In Westeros, arguably even more leader-focused than management, the negative results are plain to see, playing out over eight seasons. However, a useful example is provided by Joffrey Baratheon, precisely because he’s such an obvious hate figure. He’s clearly selfish, nasty, power-obsessed, bullying, sadistic and casually homicidal. However, to take the point, none of that in and of itself actually detracts from his leadership ability. It makes decent political sense to have Ned Stark executed, and also to marry Stark’s daughter off as fast as possible to Tyrion, cementing the Lannister claim to the North while leaving Joffrey himself free to make an even more politically useful marriage to Margaery Tyrell– showing he has more sense in that regard than Robb Stark. None of this is to say that Joffrey is at all someone you’d want in charge of anything, let alone the Seven Kingdoms; but it’s to point out that the same skills and traits that can make a good leader, can also manifest in less positive ways.
To take a more recent example: Daenarys Targaryen firebombing Kings’ Landing from dragonback surprised many viewers, but it’s not at all out of keeping with what we discussed in the earlier entry on her leadership style. Indeed, it’s positively logical that a charismatic leader would be more inclined to a display of power to intimidate the opposition, even if it also alienates potential allies, than in thinking about long-term relationships (which are rather more the province of the transformational leader). The traits which gave her the strength to claw her way up from a pawn in the marriage game to conquer a continent, left unchecked, are the same ones that lead to her murdering innocent civilians simply because they had the misfortune to be born under Lannister rule.

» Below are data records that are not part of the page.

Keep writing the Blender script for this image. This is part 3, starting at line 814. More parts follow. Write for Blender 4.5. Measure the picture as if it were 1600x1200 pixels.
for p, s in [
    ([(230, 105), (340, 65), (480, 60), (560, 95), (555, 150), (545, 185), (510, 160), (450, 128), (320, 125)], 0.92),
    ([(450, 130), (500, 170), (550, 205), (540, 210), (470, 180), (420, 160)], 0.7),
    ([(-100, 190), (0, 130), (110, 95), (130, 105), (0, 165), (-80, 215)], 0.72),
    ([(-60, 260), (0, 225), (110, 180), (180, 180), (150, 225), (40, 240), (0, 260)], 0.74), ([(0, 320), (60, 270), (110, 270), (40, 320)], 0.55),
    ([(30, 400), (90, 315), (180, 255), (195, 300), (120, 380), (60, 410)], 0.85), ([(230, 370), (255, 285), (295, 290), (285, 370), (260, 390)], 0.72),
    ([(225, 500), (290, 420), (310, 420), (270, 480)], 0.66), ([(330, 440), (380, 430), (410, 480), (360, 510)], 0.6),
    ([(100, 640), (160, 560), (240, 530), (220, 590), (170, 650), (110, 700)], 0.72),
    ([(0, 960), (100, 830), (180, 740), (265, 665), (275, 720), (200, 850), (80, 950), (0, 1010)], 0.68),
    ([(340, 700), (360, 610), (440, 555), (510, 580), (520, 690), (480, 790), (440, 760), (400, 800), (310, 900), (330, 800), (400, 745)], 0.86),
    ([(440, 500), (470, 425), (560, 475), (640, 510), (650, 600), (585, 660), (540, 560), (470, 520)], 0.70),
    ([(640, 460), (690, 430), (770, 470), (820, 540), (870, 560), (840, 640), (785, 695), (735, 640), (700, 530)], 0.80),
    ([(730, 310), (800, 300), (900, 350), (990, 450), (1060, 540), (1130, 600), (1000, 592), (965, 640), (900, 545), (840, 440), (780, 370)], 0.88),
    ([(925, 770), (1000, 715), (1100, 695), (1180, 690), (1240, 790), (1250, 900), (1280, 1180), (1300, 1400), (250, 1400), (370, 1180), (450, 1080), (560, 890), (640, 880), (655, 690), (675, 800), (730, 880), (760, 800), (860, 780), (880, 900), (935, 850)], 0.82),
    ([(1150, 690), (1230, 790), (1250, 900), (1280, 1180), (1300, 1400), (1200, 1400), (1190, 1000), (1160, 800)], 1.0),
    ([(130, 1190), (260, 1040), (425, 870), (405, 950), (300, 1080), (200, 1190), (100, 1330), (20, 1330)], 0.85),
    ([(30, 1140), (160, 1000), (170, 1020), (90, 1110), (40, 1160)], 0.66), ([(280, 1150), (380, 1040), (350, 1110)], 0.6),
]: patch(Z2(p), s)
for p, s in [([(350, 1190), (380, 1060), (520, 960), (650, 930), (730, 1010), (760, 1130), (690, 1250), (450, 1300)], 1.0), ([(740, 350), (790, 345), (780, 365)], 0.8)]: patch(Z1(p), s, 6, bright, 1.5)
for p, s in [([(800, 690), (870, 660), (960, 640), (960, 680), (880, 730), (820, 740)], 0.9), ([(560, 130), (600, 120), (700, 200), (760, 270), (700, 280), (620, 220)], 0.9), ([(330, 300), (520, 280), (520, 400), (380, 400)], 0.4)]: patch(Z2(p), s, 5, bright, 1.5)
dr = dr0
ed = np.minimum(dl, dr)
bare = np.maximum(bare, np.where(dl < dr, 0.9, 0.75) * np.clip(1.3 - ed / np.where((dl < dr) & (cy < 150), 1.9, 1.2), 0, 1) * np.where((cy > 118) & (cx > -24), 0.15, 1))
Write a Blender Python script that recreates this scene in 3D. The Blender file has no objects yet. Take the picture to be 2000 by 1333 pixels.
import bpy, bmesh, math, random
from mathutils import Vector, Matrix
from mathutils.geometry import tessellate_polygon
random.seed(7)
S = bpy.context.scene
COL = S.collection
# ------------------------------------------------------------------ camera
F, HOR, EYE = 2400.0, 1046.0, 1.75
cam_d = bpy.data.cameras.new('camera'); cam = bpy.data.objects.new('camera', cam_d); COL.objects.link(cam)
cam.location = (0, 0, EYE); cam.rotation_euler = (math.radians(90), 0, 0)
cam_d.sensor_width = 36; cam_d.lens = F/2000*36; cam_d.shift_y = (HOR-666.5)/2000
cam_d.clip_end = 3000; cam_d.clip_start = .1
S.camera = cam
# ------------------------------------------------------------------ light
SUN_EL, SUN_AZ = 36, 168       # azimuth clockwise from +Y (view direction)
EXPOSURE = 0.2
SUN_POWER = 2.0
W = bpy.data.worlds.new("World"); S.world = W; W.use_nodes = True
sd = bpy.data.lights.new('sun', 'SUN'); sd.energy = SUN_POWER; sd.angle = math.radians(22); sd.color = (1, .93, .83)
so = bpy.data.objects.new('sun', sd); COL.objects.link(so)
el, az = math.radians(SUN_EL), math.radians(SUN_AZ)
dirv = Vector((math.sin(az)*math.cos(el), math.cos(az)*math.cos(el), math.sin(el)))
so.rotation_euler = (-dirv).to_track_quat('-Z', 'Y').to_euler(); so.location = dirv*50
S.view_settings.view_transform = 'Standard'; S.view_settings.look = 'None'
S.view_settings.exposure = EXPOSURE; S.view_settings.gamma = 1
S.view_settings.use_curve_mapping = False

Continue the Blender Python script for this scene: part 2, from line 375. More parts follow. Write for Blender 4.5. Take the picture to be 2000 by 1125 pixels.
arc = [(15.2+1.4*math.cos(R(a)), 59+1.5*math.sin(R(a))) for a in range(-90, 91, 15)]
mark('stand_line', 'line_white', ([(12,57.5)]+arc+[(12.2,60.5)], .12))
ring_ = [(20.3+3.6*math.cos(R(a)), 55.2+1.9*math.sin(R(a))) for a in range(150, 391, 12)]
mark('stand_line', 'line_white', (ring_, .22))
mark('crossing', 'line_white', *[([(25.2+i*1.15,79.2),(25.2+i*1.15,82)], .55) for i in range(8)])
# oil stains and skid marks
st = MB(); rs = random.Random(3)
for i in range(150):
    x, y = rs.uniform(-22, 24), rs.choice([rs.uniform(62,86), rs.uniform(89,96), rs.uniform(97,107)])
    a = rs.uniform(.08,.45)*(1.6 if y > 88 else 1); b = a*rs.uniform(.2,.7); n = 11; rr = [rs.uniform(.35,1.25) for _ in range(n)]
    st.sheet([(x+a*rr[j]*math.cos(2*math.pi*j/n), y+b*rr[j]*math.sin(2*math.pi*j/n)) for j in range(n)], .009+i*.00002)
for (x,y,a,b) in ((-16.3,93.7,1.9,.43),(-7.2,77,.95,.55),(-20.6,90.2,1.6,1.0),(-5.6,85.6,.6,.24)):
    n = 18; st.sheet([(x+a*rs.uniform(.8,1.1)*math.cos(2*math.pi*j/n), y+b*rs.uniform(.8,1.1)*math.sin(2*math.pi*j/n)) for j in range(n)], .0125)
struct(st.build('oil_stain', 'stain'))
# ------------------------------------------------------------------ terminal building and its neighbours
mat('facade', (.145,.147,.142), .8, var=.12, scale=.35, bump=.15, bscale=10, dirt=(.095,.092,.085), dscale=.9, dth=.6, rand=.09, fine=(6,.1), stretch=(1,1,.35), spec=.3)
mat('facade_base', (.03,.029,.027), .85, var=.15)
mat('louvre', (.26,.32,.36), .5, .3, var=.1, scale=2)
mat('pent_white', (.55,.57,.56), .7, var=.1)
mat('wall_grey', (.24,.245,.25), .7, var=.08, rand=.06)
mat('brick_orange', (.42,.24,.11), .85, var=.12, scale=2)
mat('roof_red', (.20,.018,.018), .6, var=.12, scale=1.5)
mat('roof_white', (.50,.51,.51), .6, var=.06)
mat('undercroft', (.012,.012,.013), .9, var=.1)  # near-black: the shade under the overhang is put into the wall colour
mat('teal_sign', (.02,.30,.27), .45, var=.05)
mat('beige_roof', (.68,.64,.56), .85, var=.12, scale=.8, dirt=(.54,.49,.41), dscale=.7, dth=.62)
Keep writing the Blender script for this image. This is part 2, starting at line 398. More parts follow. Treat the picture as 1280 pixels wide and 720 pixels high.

The lesson to take from all of this is not only to keep a sharp eye on the leadership, wherever you are. It’s to ensure there are checks and balances in place. Both Joffrey and Daenarys’ homicidal tendencies could have been held in check by a system holding the ruler to account, and might even have survived the series had there been some system for removing them that doesn’t resort to out-and-out assassination.